Cabe resaltar que su proceso fue muy difícil, pues no era nada fácil volver a introducirlo en la naturaleza. Le colocamos un palo de escoba en un mamoncillo, cerca a la casa, para que estuviera allí durante el día. Desde allí podía vernos y, cuando pasaba con la comida, se lanzaba, daba vueltas canelas, pero no desperdiciaba nada. Obviamente no le daba comida de humanos; ya estaba acostumbrado y fue difícil enseñarle a comer semillas y frutas… pero lo logramos.
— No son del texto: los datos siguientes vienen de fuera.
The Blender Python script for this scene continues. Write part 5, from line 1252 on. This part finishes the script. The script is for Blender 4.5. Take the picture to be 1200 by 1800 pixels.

Era hermoso ver sus ojos cambiar de color con cada sabor y ver su cara llena de comida me alegraba el alma. El loro —que después supe era lora, porque vivía enamorada de mi esposo— era súper celosa: le pegaba a todas las mujeres con quienes lo veía hablando. Yo solo me reía y la quitaba de sus cabellos; ellas decían: “¡Qué lora tan celosa!”.
Roberta estaba en su proceso de aprender a volar… se estrellaba con todo, persiguiéndome por la finca, hasta que un día se subió al mamoncillo, lanzó unos gritos —como diciendo “¡atájenme que ahí voy!”— y se lanzó a volar. Gritaba y daba vueltas, mostrándonos que podía. Nosotros felices… Roberta cayó en un árbol más abajo, en la finca del vecino, y allá fui a rescatarla. Así fueron varios meses, mientras sus alitas se recuperaban.
Ya volaba feliz por el barrio; me perseguía en la moto y me tocaba llevarla en el hombro. Cuando no la llevaba, llegaba donde yo estaba. Un día llegó a mi entrenamiento de básquet, entró al coliseo, me persiguió y me obligó a cargarla hasta la casa… no sin antes perseguir a algunas compañeras para “cascarles” la cabeza.
También apareció en el SENA, donde estudiaba, gritando: entró por el techo, me vio y tuve que llevarla a casa. A veces dudaba que regresara: se iba lejos y yo la llamaba con un silbido; volvía… pero, cuando no lo hacía, sabía que la habían agarrado. La rescaté cuatro veces. La última fue con la policía: ya la conocían y sabían que era rescatada. Les conté su proceso y les dije que la idea era liberarla en la selva.
Recuerdo ese día: llamé a mi amiga policía y le conté que me habían “robado” a Roberta; sabía dónde estaba. Llegó rápido y me ayudó. Descubrimos que le habían cortado las alas… lloré mucho. El proceso fue lento, pero, con paciencia y amor, volvió a volar.
Después comprendimos que liberarla era lo mejor. Roberta tomó la decisión: empezó a irse y ya solo llegaba a dormir. Rezaba porque estuviera bien. Lo más maravilloso fue verla llegar varias veces con una manada de su especie… todos hermosos y gritones. Parecía que les hablaba de nosotros y de la comida: los llevaba a comer y luego se iban.
Llegó con su pareja y, después, con su cría. Lloré de emoción al ver lo que habíamos logrado con este ser tan maravilloso. Nos enseñó a amar y a luchar por su libertad. Formó una familia y vino a mostrar que estaba bien, quizá a darnos las gracias.
A pesar de que ya no estaba con nosotros, sabíamos que era feliz con su manada. Aprendimos que no se deben tener estos animales como mascotas… merecen su libertad. Nos queda su hermoso recuerdo y la satisfacción de haber respetado lo que ella decidió hacer con su vida libre.